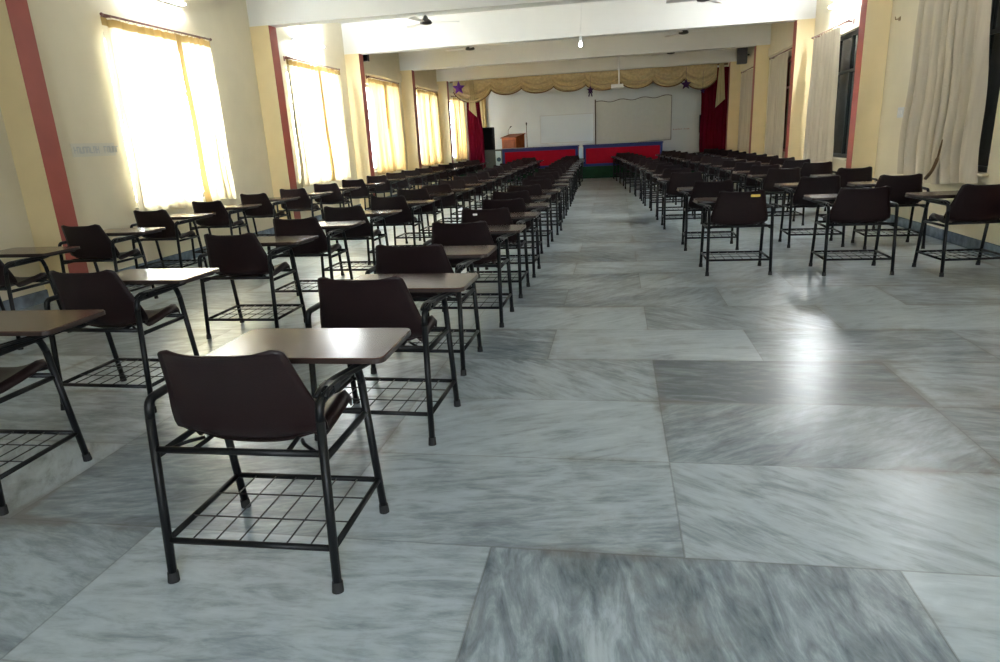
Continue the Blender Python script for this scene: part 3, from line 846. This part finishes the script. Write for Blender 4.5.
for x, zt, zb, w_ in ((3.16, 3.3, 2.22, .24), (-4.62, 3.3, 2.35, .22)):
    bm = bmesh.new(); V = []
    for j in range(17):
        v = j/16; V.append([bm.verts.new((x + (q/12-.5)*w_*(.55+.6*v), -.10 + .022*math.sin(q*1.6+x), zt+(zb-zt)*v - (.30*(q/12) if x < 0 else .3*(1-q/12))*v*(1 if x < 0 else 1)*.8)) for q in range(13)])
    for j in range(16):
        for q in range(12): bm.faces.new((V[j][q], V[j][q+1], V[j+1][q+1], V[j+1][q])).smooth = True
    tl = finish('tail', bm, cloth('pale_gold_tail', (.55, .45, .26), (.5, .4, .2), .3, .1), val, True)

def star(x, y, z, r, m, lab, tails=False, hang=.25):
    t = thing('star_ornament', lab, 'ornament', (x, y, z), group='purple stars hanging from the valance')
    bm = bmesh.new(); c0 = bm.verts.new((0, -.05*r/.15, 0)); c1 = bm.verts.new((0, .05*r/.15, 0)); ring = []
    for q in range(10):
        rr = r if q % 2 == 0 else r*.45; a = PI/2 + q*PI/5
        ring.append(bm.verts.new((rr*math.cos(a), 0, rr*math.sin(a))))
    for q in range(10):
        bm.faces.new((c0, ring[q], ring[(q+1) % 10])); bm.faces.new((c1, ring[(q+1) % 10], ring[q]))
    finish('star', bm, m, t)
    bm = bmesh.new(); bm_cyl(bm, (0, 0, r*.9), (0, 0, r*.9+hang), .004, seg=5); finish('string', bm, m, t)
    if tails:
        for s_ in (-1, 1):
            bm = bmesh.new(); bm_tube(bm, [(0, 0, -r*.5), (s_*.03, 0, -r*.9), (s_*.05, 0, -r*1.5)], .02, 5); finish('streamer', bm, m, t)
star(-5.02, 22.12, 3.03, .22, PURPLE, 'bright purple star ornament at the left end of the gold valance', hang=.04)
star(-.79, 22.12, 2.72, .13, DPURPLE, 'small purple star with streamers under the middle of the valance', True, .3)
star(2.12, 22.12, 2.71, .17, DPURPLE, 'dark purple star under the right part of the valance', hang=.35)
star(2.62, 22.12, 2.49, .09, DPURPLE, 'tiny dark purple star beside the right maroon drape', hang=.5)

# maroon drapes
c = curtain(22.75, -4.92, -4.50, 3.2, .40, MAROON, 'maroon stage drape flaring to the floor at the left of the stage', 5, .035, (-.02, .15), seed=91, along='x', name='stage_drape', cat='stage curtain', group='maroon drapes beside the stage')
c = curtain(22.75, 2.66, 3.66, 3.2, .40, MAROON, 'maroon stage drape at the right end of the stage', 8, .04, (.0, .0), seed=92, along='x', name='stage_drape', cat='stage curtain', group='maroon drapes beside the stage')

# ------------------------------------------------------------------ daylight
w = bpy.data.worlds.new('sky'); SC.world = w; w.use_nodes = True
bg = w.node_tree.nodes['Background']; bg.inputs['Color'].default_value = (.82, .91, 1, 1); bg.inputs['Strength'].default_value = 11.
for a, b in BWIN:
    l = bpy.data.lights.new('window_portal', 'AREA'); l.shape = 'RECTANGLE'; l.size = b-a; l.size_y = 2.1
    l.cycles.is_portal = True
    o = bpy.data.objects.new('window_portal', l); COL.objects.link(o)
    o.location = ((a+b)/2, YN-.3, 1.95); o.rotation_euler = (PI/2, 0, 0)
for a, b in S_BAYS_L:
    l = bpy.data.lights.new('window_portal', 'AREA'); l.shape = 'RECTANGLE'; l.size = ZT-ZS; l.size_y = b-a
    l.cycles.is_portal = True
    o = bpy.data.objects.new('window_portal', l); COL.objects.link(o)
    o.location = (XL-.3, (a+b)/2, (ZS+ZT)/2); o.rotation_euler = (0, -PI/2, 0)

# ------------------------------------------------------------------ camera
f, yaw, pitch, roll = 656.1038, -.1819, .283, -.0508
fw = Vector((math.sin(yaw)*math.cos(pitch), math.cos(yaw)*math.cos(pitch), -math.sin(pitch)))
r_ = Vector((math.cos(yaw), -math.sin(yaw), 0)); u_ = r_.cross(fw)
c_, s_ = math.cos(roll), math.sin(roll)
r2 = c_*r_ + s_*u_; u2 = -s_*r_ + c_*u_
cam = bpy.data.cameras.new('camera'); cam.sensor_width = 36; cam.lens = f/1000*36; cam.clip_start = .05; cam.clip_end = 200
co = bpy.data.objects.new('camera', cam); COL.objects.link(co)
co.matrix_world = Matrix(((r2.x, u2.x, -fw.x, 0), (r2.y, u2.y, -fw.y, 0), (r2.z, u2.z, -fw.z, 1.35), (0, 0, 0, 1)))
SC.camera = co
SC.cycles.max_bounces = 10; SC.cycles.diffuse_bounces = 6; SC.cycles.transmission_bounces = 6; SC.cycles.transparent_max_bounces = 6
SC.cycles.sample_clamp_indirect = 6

┄┄┄┄┄┄

* [GOAL] Set the lines above down again, word for word, from the first through the one containing "(.5, .4, .2), .3, .1), val, True)"; pictures excluded.

* [REPLY TO THE EXERCISE]
Continue the Blender Python script for this scene: part 3, from line 846. This part finishes the script. Write for Blender 4.5.
for x, zt, zb, w_ in ((3.16, 3.3, 2.22, .24), (-4.62, 3.3, 2.35, .22)):
    bm = bmesh.new(); V = []
    for j in range(17):
        v = j/16; V.append([bm.verts.new((x + (q/12-.5)*w_*(.55+.6*v), -.10 + .022*math.sin(q*1.6+x), zt+(zb-zt)*v - (.30*(q/12) if x < 0 else .3*(1-q/12))*v*(1 if x < 0 else 1)*.8)) for q in range(13)])
    for j in range(16):
        for q in range(12): bm.faces.new((V[j][q], V[j][q+1], V[j+1][q+1], V[j+1][q])).smooth = True
    tl = finish('tail', bm, cloth('pale_gold_tail', (.55, .45, .26), (.5, .4, .2), .3, .1), val, True)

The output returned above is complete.